Political warfare with Juche characteristics: North Korea’s hand
North Korea, under the Kim family regime, has long waged political warfare, guided by its own Juche ideology, as a core weapon against the South.
Pro-North Korean elements within South Korea, spanning political figures, civic organizations and clandestine networks pursue active subversion. Their efforts, sometimes lead to legal intervention, fuel political controversies and polarization, further complicating South Korea’s internal dynamics.
These activities are not theoretical concerns; they are ongoing, with direct implications for key political events such as the snap presidential election held last June. Covert assistance from Pyongyang’s United Front Department and the Reconnaissance General Bureau supports agents of influence in the South, aiming to delegitimize Seoul’s democratic institutions and fracture the U.S.-ROK security partnership.
The subtle power of covert action
One of the defining qualities of Chinese and North Korean influence operations is mastery of covert action. Their tradecraft is designed around deniability: admit nothing, deny everything, and make counteraccusations to undermine any allegations of illicit activities.
The lack of overt evidence is not proof of innocence, but rather a hallmark of skillful subversion and effective tradecraft. When credible exposés or documentaries reveal such operations, well-coordinated attacks arise, not organically, but as orchestrated disinformation campaigns intended to discredit the truth and intimidate dissenters.
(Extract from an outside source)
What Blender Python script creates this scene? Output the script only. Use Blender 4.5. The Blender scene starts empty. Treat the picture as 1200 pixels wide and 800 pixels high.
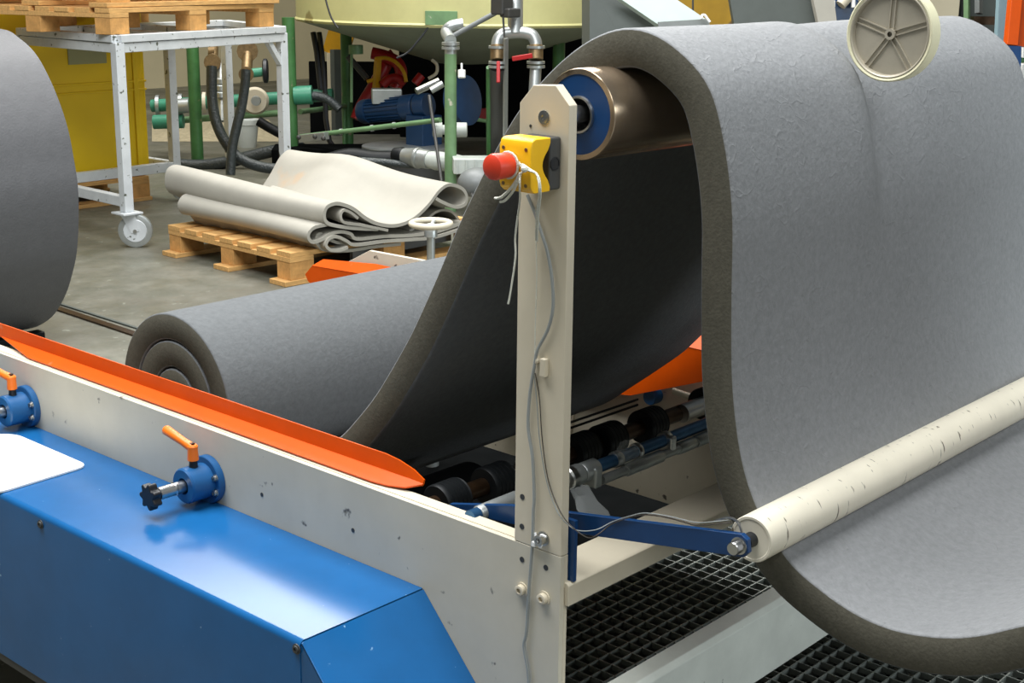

The almost instantaneous, highly synchronized responses to critical media coverage of Chinese or North Korean influence operations in South Korea reveal the depth of planning and forethought — not spontaneous public backlash, but a calculated attempt to manipulate perceptions and stifle legitimate concerns.
Strategic objectives undermining democracy and the alliance
The objectives of China and North Korea are inextricably linked. Beijing views a weak or politically fractured South Korea as a strategic advantage, undermining U.S. influence in the region and shifting the balance of power in favor of Chinese interests.
Simultaneously, Pyongyang seeks to drive a wedge between Seoul and Washington, undermine the legitimacy of South Korea’s democracy and eventually end the U.S. nuclear umbrella, as well as the American military presence on the peninsula.
Both regimes benefit from mutual reinforcement: Chinese support for North Korean provocations and Pyongyang’s subversive leverage serves the broader aim of turning the Korean Peninsula into a fault line in U.S.-China strategic competition.
This shared interest sustains a persistent campaign to destabilize the South, not just through conventional threats, but by eroding the very fabric of Korean society and politics from within.
South Korea: battleground of strategic competition
The Korean Peninsula is no longer just a flashpoint for North Korean military threats or domestic political struggles; it is ground zero in the broader clash between U.S.-led democratic alliances and authoritarian great power ambitions.
Rather than simply preparing for open aggression, South Korea must recognize and counter the unseen campaigns waged daily by its northern neighbor and the world’s most powerful authoritarian state.
Ignoring or dismissing these operations as “fake news” or conspiracy theory only serves the interests of Beijing and Pyongyang. Their sophisticated political warfare is a direct assault on South Korea’s independence, democratic institutions and its alliance with the United States. Recognizing and exposing these malign activities, however subtle, covert or denied, is the first step to ensuring South Korea’s sovereignty, security and continued prosperity.
South Korea must therefore invest in robust counterintelligence, civic education and information resilience to protect its democratic system. Only by acknowledging the true nature of the threat, one that operates invisibly but with strategic intent, can the Korean Peninsula avoid being reshaped according to the designs of those who seek its division and subjugation.
David Maxwell is a retired U.S. Army Special Forces colonel who has spent more than 30 years in the Asia Pacific region. He specializes in Northeast Asian security affairs and irregular, unconventional and political warfare. He is vice president of the Center for Asia Pacific Strategy and a senior fellow at the Global Peace Foundation. After he retired, he became associate director of the Security Studies Program at Georgetown University. He is on the board of directors of the Committee for Human Rights in North Korea and the OSS Society and is the editor at large for the Small Wars Journal.